We must recognize and protest the travesties of military justice that have tried, convicted, jailed and denied clemency to all too many brave Americans, the same brave Americans who have fought our wars only to be unfairly charged with “murder” in the war zone.

Readers of this column will recall the crushing conviction of Sgt. Evan Vela, a young Ranger-trained sniper and father of two from Idaho, for executing his superior’s 2006 order to kill an Iraqi man who at the time had been compromising his squad’s hiding place in the pre-“surge” Sunni triangle. Ten years in Fort Leavenworth, ordered not-so-blind justice. (There is evidence that Evan’s harsh sentence was a blatant political offering to Iraq’s government.) One reason behind my intense distaste for George W. Bush — my own personal Bush Derangement Syndrome — is the former president’s callousness toward such Americans as Sgt.

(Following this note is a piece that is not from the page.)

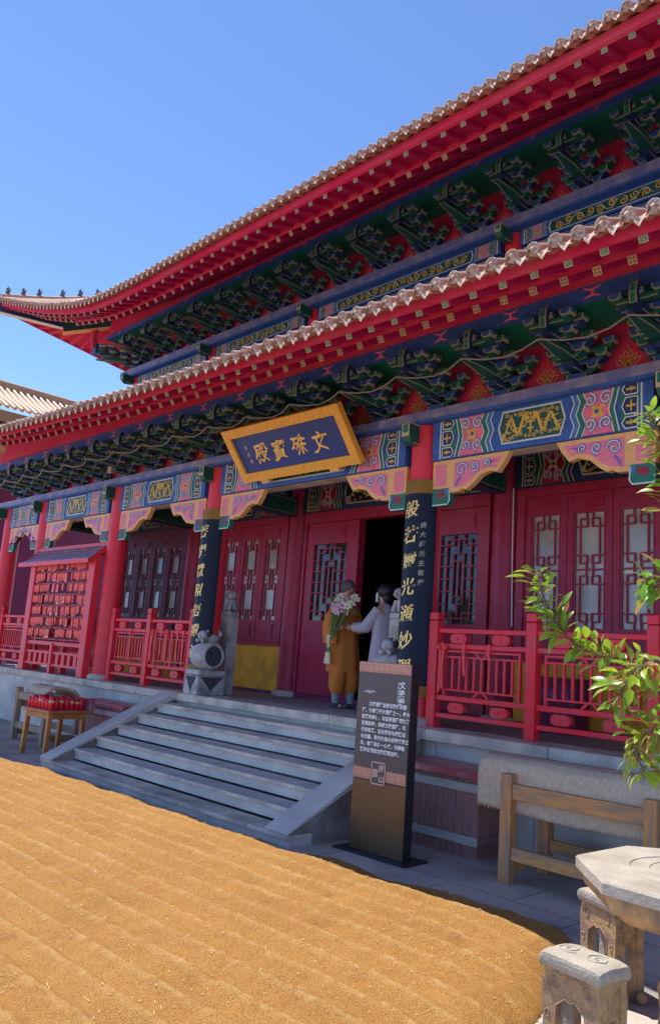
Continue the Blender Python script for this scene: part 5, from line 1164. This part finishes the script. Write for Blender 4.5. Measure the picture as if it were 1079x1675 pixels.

Vela, who served their commander in chief well in these difficult times of war. As the Bush administration came to an end, talk of a presidential pardon for Vela leaked to the media, no doubt elating the Vela family, but, cruelly, nothing came of it.

It never does. Evan Vela now has all too many brothers-in-arms at Fort Leavenworth prison where they form what is increasingly known as The Leavenworth Ten: Vela (10 years), Corey Claggett (18 years), William Hunsaker (18 years), Raymond Girouard (10 years), Michael Williams (25 years), Larry Hutchins (11 years), Michael Behenna (20 years), John Hatley (40 years), Joseph Mayo (20 years), Michael Leahy (20 years). …

There is, she says, an ‘urgent need for clemency in these cases’ –

– particularly given the mind-boggling fact that the United States has been granting clemency in Iraq to the most murderous detainees our soldiers were sent to fight in the first place. I’m not even referring to the thousands of “lower-level” detainees released over the past year or more from U.S.-run prisons in Iraq. (A senior Iraq interior ministry official told AFP that the two suicide bombers and a majority of suspects in the Aug. 19 Baghdad bombings had recently been released from U.S.-run Camp Bucca.) I’m talking about high-level, known killers of Americans in Iraq, such as Laith al-Khazali, who, along with four fellow Iranian-backed operatives, was released in July. … Al-Khazali is a leader of Asaib al-Haq, an Iranian-backed “special group” that in 2007 kidnapped and killed five American soldiers. Later, the group kidnapped five British contractors, three of whom are known dead. Khazali’s release, a U.S. military spokesman told the New York Times, came as “part of a reconciliation effort between the government of Iraq and Asaib al-Haq.” How sweet. …

In September, more than 100 more Iraqi Shiites belonging to al-Khazali’s group were released. Also released this year was Mahmud Farhadi, whom Bill Roggio of the Long War Journal describes as a key Iranian leader in the Ramazan Corps, which, Roggio writes, “is responsible for the deaths of hundreds of U.S. soldiers in Iraq.”

I don’t mean to equate Iraqi and Iranian terrorists with U.S. soldiers. But I do mean to question a government that frees its enemies in a sham of “reconciliation” and leaves its soldiers to rot in a sham of “justice.”

And I challenge readers to do the same.